## BEGIN

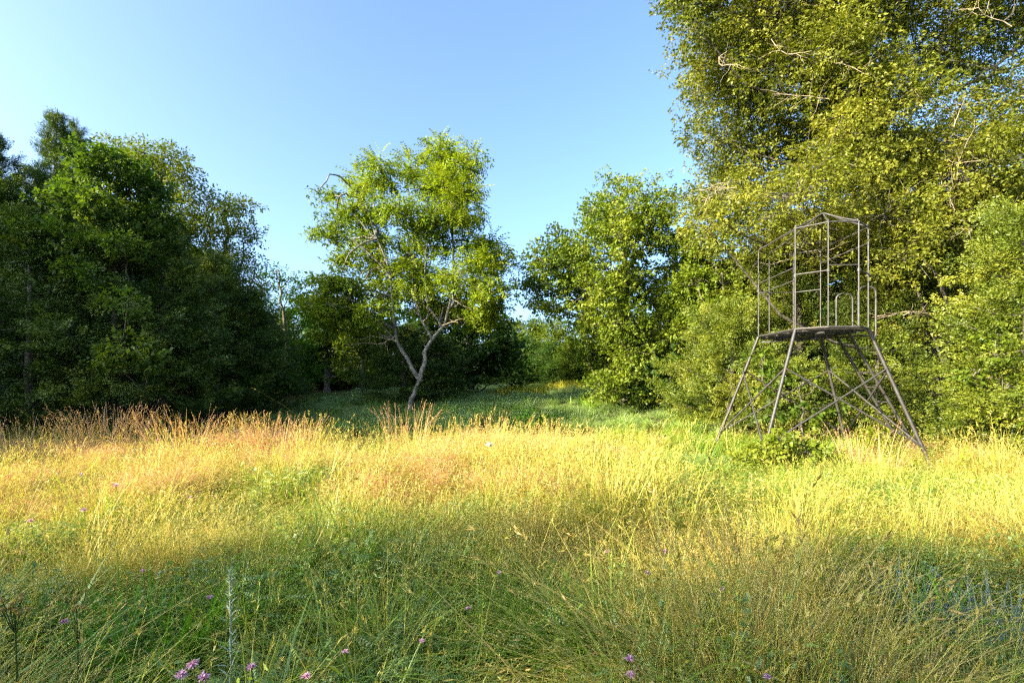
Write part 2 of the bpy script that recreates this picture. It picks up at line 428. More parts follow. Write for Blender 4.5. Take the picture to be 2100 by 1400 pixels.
broadleaf('oak_tree', 'young oak with bright green lobed leaf tufts growing out of the left cedars', 'oak tree', 13.3,
          [(230, 350, 52), (290, 385, 48), (165, 385, 42), (118, 408, 30), (200, 425, 46), (262, 445, 46), (318, 440, 36), (78, 470, 30, -1.2),
           (130, 490, 30, -1.4), (190, 505, 32, -1.3), (245, 505, 36, -1.2), (160, 560, 22, -1.4), (200, 575, 20, -1.6), (265, 622, 26, -2.2, .8), (225, 735, 24, -2.2), (265, 715, 28, -2.2, .8), (308, 732, 22, -2.1), (300, 500, 40, 0)],
          [(250, 850), (245, 600), (240, 450), (240, 380)], OAK, 'midgreen', dens=1.7, rc=.28, leaf_scale=1.0, trad=.09, depth=.8, seed=21, per=8, shrink=.82)
broadleaf('ash_tree', 'airy tree with sparse fine leaves rising behind the young oak', 'tree', 17.5,
          [(228, 305, 26), (205, 330, 24), (290, 312, 26), (345, 318, 30), (382, 362, 28), (400, 415, 28), (340, 385, 38), (385, 470, 36), (300, 350, 34), (330, 450, 50), (270, 330, 26), (380, 540, 50), (300, 520, 60)],
          [(330, 850), (325, 600), (320, 450), (330, 360)], FINE, 'olive', dens=1.9, rc=.36, leaf_scale=1.25, trad=.15, depth=1.4, seed=22, per=8, shrink=.92)
broadleaf('ash_tree', 'second airy tree with sparse grey green leaves at the right of the left wood', 'tree', 18.5,
          [(462, 420, 26), (500, 425, 20), (435, 465, 34), (500, 478, 28), (522, 535, 16), (470, 535, 36), (430, 535, 36), (520, 590, 24), (480, 610, 50), (440, 650, 50), (530, 660, 36)],
          [(470, 840), (470, 620), (465, 500), (465, 430)], FINE, 'olive', dens=1.9, rc=.36, leaf_scale=1.25, trad=.15, depth=1.3, seed=23, per=8, shrink=.95)
broadleaf('sapling', 'pale leaved slim tree against the sky right of the left wood', 'tree', 22.0,
          [(570, 555, 20), (592, 595, 24), (560, 635, 30), (612, 655, 26), (600, 715, 34), (560, 715, 38), (620, 760, 28), (585, 770, 30), (608, 565, 12)],
          [(590, 815), (588, 700), (575, 600), (572, 555)], FINE, 'green', dens=1.8, rc=.5, leaf_scale=1.5, trad=.1, depth=1.0, seed=24, per=8)
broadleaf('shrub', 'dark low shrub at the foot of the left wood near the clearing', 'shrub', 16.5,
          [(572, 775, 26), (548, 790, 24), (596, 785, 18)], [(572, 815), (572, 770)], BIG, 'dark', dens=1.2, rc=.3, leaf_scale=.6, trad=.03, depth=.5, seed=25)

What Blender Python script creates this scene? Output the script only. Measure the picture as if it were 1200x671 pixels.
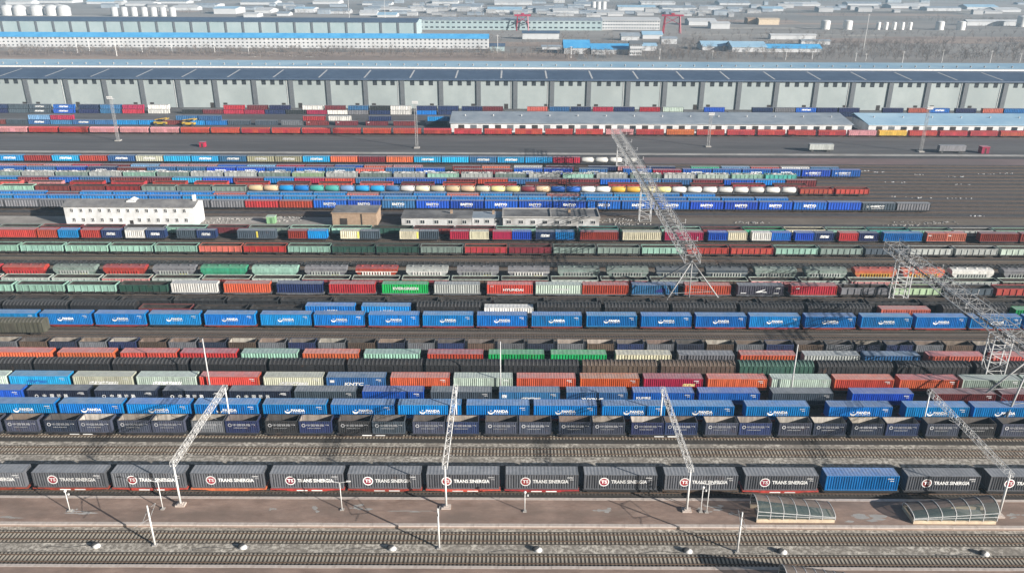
import bpy, math, random, re
from mathutils import Vector, Matrix

# ------------------------------------------------------------------ scene, camera, sky, sun, exposure
for _o in list(bpy.data.objects):
    bpy.data.objects.remove(_o)
S = bpy.context.scene
COL = S.collection
R = math.radians
RND = random.Random(7)

F_PX = 930.0                       # focal length in pixels of the 1200 px wide photograph
PITCH = math.atan(377.5 / F_PX)    # the horizon lies 377 px above the picture's centre
CAM_H = 82.98
cam_d = bpy.data.cameras.new('camera')
cam_d.sensor_width = 36.0
cam_d.lens = 36.0 * F_PX / 1200.0
cam_d.clip_start = 0.5
cam_d.clip_end = 12000
cam = bpy.data.objects.new('camera', cam_d)
COL.objects.link(cam)
cam.location = (0, 0, CAM_H)
cam.rotation_euler = (Matrix.Rotation(R(90) - PITCH, 3, 'X') @ Matrix.Rotation(R(0.24), 3, 'Z')).to_euler()
S.camera = cam

SUN_AZ = math.atan2(0.84, -0.54)   # towards the sun, measured from +Y towards +X
SUN_EL = R(17.5)
W = bpy.data.worlds.new('World')
S.world = W
W.use_nodes = True
wn = W.node_tree
wn.nodes.clear()
sky = wn.nodes.new('ShaderNodeTexSky')
sky.sky_type = 'NISHITA'
sky.sun_disc = False
sky.sun_elevation = SUN_EL
sky.sun_rotation = SUN_AZ
sky.air_density = 1.0
sky.dust_density = 1.5
bg = wn.nodes.new('ShaderNodeBackground')
bg.inputs['Strength'].default_value = 0.05
wo = wn.nodes.new('ShaderNodeOutputWorld')
wn.links.new(sky.outputs[0], bg.inputs[0])
wn.links.new(bg.outputs[0], wo.inputs[0])

sl = bpy.data.lights.new('sun', 'SUN')
sl.energy = 5.0
sl.angle = R(0.5)
sl.color = (1.0, 0.955, 0.895)
so = bpy.data.objects.new('sun', sl)
COL.objects.link(so)
to_sun = Vector((math.sin(SUN_AZ) * math.cos(SUN_EL), math.cos(SUN_AZ) * math.cos(SUN_EL), math.sin(SUN_EL)))
so.rotation_euler = to_sun.to_track_quat('Z', 'Y').to_euler()
so.location = (300, -200, 400)

S.view_settings.view_transform = 'Standard'
S.view_settings.look = 'None'
S.view_settings.exposure = 0.92
S.view_settings.gamma = 1.0
S.cycles.max_bounces = 5
S.cycles.diffuse_bounces = 2
S.cycles.glossy_bounces = 2
S.cycles.transmission_bounces = 4
S.cycles.volume_bounces = 0
S.cycles.use_denoising = True

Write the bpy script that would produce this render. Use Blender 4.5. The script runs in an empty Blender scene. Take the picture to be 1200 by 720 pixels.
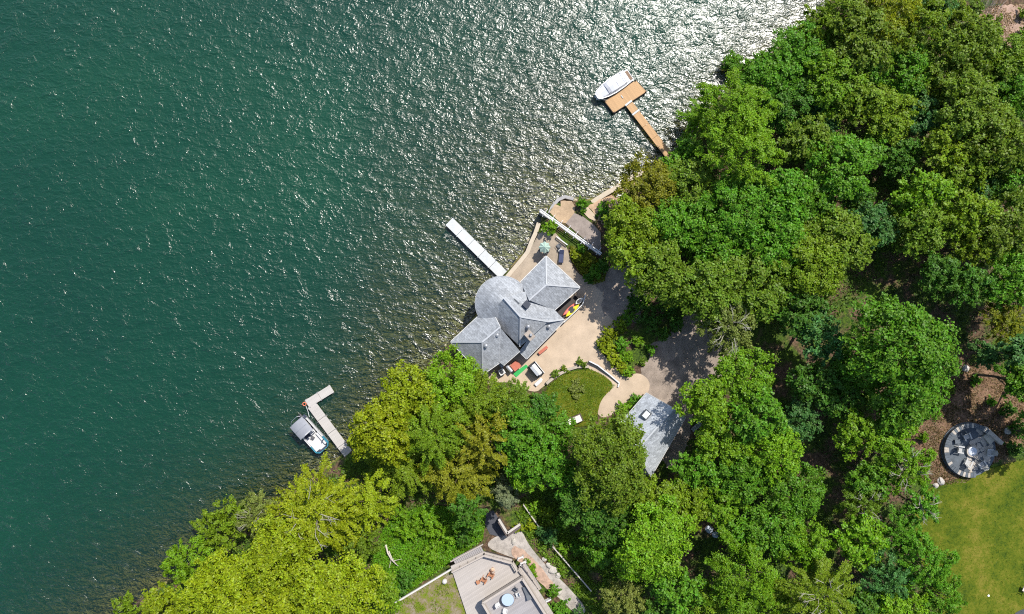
import bpy, bmesh, math, random
import numpy as np
from mathutils import Vector, Matrix

SC = bpy.context.scene
COL = SC.collection
RNG = np.random.default_rng(11)
random.seed(11)
H = 100.0            # camera height above the lake
K = 0.125            # metres per photo pixel at lake level


def W(px, py, z=0.0):
    s = K * (H - z) / H
    return ((px - 600) * s, (360 - py) * s)


def W3(px, py, z):
    x, y = W(px, py, z)
    return (x, y, z)


# ------------------------------------------------------------------ terrain
SHORE_PX = [(-900, 1500), (-200, 960), (60, 790), (120, 738), (185, 690), (250, 640), (318, 598), (372, 556), (405, 528), (440, 492),
            (485, 448), (520, 412), (545, 385), (568, 360), (590, 325), (602, 309), (614, 296), (624, 280), (634, 258),
            (642, 243), (656, 234), (680, 236), (700, 232), (722, 219), (742, 206), (768, 192), (788, 180), (815, 156),
            (838, 118), (872, 88), (918, 52), (960, 16), (1000, -30), (1080, -140), (1300, -700), (1700, -1600)]
LAND = [W(*p) for p in SHORE_PX] + [(900, 900), (900, -900), (-400, -900)]
NSH = len(SHORE_PX) - 1


def inside(poly, x, y):
    r = np.zeros(x.shape, bool)
    n = len(poly)
    for i in range(n):
        x0, y0 = poly[i]
        x1, y1 = poly[(i + 1) % n]
        if y0 == y1:
            continue
        c = ((y0 > y) != (y1 > y)) & (x < (x1 - x0) * (y - y0) / (y1 - y0) + x0)
        r ^= c
    return r


def shore_d(x, y):
    d = np.full(x.shape, 1e9)
    for i in range(NSH):
        x0, y0 = LAND[i]
        x1, y1 = LAND[i + 1]
        dx, dy = x1 - x0, y1 - y0
        t = np.clip(((x - x0) * dx + (y - y0) * dy) / (dx * dx + dy * dy), 0, 1)
        d = np.minimum(d, np.hypot(x - x0 - t * dx, y - y0 - t * dy))
    return np.where(inside(LAND, x, y), d, -d)


PADS = [(600, 375, 11, 1.5), (640, 300, 5.5, 1.4), (672, 262, 5.0, 2.0), (680, 400, 9, 1.6), (725, 430, 6, 2.2),
        (675, 462, 4.5, 2.0), (770, 500, 9, 2.6), (810, 430, 9, 2.6), (1135, 527, 7, 5.4), (1160, 640, 16, 5.6),
        (590, 690, 9, 2.6), (505, 705, 9, 2.2)]


def terr_a(x, y):
    x = np.asarray(x, float)
    y = np.asarray(y, float)
    d = shore_d(x, y)
    dl = np.clip(d, 0, None)
    z = np.minimum(1.35, 0.75 * dl) + 0.085 * np.clip(np.minimum(dl, 90) - 20, 0, None)
    wob = 0.25 * np.sin(x * 0.31 + 1.3) * np.sin(y * 0.27 - 0.6) + 0.12 * np.sin(x * 0.83 - y * 0.61)
    z = z + wob * np.clip((dl - 3) / 6, 0, 1)
    steep = 0.13 + 0.22 * np.clip((x - 9) / 7, 0, 1) + 0.12 * np.clip((-20 - x) / 10, 0, 1)
    bed = np.maximum(-7.0, steep * np.minimum(d, 0) - 0.06)
    bed = bed + 0.06 * np.sin(x * 1.1 + y * .7) * np.sin(y * 1.3)
    z = np.where(d > 0, z, bed)
    for (px, py, r, zp) in PADS:
        cx, cy = W(px, py, zp)
        w = np.clip(1.6 - 1.6 * np.hypot(x - cx, y - cy) / (r * 1.6), 0, 1)
        w = w * w * (3 - 2 * w) * (d > 0.3)
        z = z * (1 - w) + zp * w
    return z


def terr(x, y):
    return float(terr_a(np.array([x]), np.array([y]))[0])


def WT(px, py, dz=0.0):
    """the point of the terrain seen at a photo pixel"""
    z = 1.5
    for _ in range(4):
        x, y = W(px, py, z)
        z = terr(x, y)
    return (x, y, z + dz)


# ------------------------------------------------------------------ objects
def thing(name, label, cat, loc=(0, 0, 0), rz=0.0, group=None):
    o = bpy.data.objects.new(name, None)
    o.empty_display_size = 0.3
    COL.objects.link(o)
    o.location = loc
    o.rotation_euler = (0, 0, rz)
    o['label'] = label
    o['category'] = cat
    if group:
        o['group'] = group
    return o


def tag(o, label, cat, group=None):
    o['label'] = label
    o['category'] = cat
    if group:
        o['group'] = group
    return o


def dup(root, loc, rz=0.0, label=None, group=None, scale=None):
    r = root.copy()
    COL.objects.link(r)
    r.location = loc
    r.rotation_euler = (0, 0, rz)
    if scale:
        r.scale = (scale, scale, scale)
    if label:
        r['label'] = label
    if group:
        r['group'] = group
    for ch in list(root.children):
        c = ch.copy()
        COL.objects.link(c)
        c.parent = r
        for g in list(ch.children):
            e = g.copy()
            COL.objects.link(e)
            e.parent = c
    return r


class MB:
    def __init__(self):
        self.v = []
        self.f = []

    def add(self, vs, fs):
        b = len(self.v)
        self.v += [tuple(p) for p in vs]
        self.f += [tuple(b + i for i in q) for q in fs]
        return self

    def box(self, c, s, rz=0.0, tilt=0.0):
        M = Matrix.Rotation(rz, 3, 'Z') @ Matrix.Rotation(tilt, 3, 'X')
        vs = []
        for k in (-1, 1):
            for j in (-1, 1):
                for i in (-1, 1):
                    vs.append(Vector(c) + M @ Vector((i * s[0] / 2, j * s[1] / 2, k * s[2] / 2)))
        return self.add(vs, [(0, 2, 3, 1), (4, 5, 7, 6), (0, 1, 5, 4), (2, 6, 7, 3), (0, 4, 6, 2), (1, 3, 7, 5)])

    def prism(self, poly, z0, z1):
        a = sum(poly[i][0] * poly[(i + 1) % len(poly)][1] - poly[(i + 1) % len(poly)][0] * poly[i][1] for i in range(len(poly)))
        if a < 0:
            poly = poly[::-1]
        n = len(poly)
        vs = [(p[0], p[1], z0) for p in poly] + [(p[0], p[1], z1) for p in poly]
        return self.add(vs, [tuple(range(n))[::-1], tuple(range(n, 2 * n))] +
                        [(i, (i + 1) % n, n + (i + 1) % n, n + i) for i in range(n)])

    def beam(self, a, b, w, h):
        """a bar between two 3-D points"""
        a, b = Vector(a), Vector(b)
        d = b - a
        q = d.to_track_quat('X', 'Z').to_matrix()
        L = d.length
        vs = []
        for k in (-1, 1):
            for j in (-1, 1):
                for i in (0, 1):
                    vs.append(a + q @ Vector((i * L, j * w / 2, k * h / 2)))
        return self.add(vs, [(0, 2, 3, 1), (4, 5, 7, 6), (0, 1, 5, 4), (2, 6, 7, 3), (0, 4, 6, 2), (1, 3, 7, 5)])

    def tube(self, pts, rad, n=6, cap=True):
        pts = [Vector(p) for p in pts]
        if not hasattr(rad, '__len__'):
            rad = [rad] * len(pts)
        vs, fs = [], []
        for i, p in enumerate(pts):
            d = (pts[min(i + 1, len(pts) - 1)] - pts[max(i - 1, 0)])
            q = d.to_track_quat('Z', 'Y').to_matrix()
            for k in range(n):
                a = 2 * math.pi * k / n
                vs.append(p + q @ Vector((math.cos(a) * rad[i], math.sin(a) * rad[i], 0)))
        for i in range(len(pts) - 1):
            for k in range(n):
                fs.append((i * n + k, i * n + (k + 1) % n, (i + 1) * n + (k + 1) % n, (i + 1) * n + k))
        if cap:
            fs.append(tuple(range(n))[::-1])
            fs.append(tuple((len(pts) - 1) * n + k for k in range(n)))
        return self.add(vs, fs)

    def lathe(self, prof, cx, cy, n=20, cap=True):
        vs, fs = [], []
        for (r, z) in prof:
            for k in range(n):
                a = 2 * math.pi * k / n
                vs.append((cx + r * math.cos(a), cy + r * math.sin(a), z))
        for i in range(len(prof) - 1):
            for k in range(n):
                fs.append((i * n + k, i * n + (k + 1) % n, (i + 1) * n + (k + 1) % n, (i + 1) * n + k))
        if cap:
            fs.append(tuple(range(n))[::-1])
            fs.append(tuple((len(prof) - 1) * n + k for k in range(n)))
        return self.add(vs, fs)

    def build(self, name, m, parent=None, smooth=False, bevel=0.0, origin=None):
        root = parent
        off = Vector((0, 0, 0))
        while root is not None:
            off = off + Vector(root.location)
            root = root.parent
        if origin is not None:
            off = Vector(origin)
        me = bpy.data.meshes.new(name)
        me.from_pydata([tuple(Vector(p) - off) for p in self.v], [], self.f)
        me.materials.append(m)
        if smooth:
            me.polygons.foreach_set('use_smooth', [True] * len(me.polygons))
        me.update()
        o = bpy.data.objects.new(name, me)
        COL.objects.link(o)
        if origin is not None:
            o.location = origin
        if parent is not None:
            o.parent = parent
        if bevel:
            b = o.modifiers.new('bevel', 'BEVEL')
            b.width = bevel
            b.segments = 2
            b.limit_method = 'ANGLE'
        return o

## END

* [YOUR GOAL]: Leave the pictures out and print, exactly as written, every line from the one holding "What Blender Python" down to the one holding "wn.links.new(bg.outputs[0], wo.inputs[0])", both of those included.

* [RESULT BELOW]:
What Blender Python script creates this scene? Output the script only. Measure the picture as if it were 1200x671 pixels.
import bpy, math, random, re
from mathutils import Vector, Matrix

# ------------------------------------------------------------------ scene, camera, sky, sun, exposure
for _o in list(bpy.data.objects):
    bpy.data.objects.remove(_o)
S = bpy.context.scene
COL = S.collection
R = math.radians
RND = random.Random(7)

F_PX = 930.0                       # focal length in pixels of the 1200 px wide photograph
PITCH = math.atan(377.5 / F_PX)    # the horizon lies 377 px above the picture's centre
CAM_H = 82.98
cam_d = bpy.data.cameras.new('camera')
cam_d.sensor_width = 36.0
cam_d.lens = 36.0 * F_PX / 1200.0
cam_d.clip_start = 0.5
cam_d.clip_end = 12000
cam = bpy.data.objects.new('camera', cam_d)
COL.objects.link(cam)
cam.location = (0, 0, CAM_H)
cam.rotation_euler = (Matrix.Rotation(R(90) - PITCH, 3, 'X') @ Matrix.Rotation(R(0.24), 3, 'Z')).to_euler()
S.camera = cam

SUN_AZ = math.atan2(0.84, -0.54)   # towards the sun, measured from +Y towards +X
SUN_EL = R(17.5)
W = bpy.data.worlds.new('World')
S.world = W
W.use_nodes = True
wn = W.node_tree
wn.nodes.clear()
sky = wn.nodes.new('ShaderNodeTexSky')
sky.sky_type = 'NISHITA'
sky.sun_disc = False
sky.sun_elevation = SUN_EL
sky.sun_rotation = SUN_AZ
sky.air_density = 1.0
sky.dust_density = 1.5
bg = wn.nodes.new('ShaderNodeBackground')
bg.inputs['Strength'].default_value = 0.05
wo = wn.nodes.new('ShaderNodeOutputWorld')
wn.links.new(sky.outputs[0], bg.inputs[0])
wn.links.new(bg.outputs[0], wo.inputs[0])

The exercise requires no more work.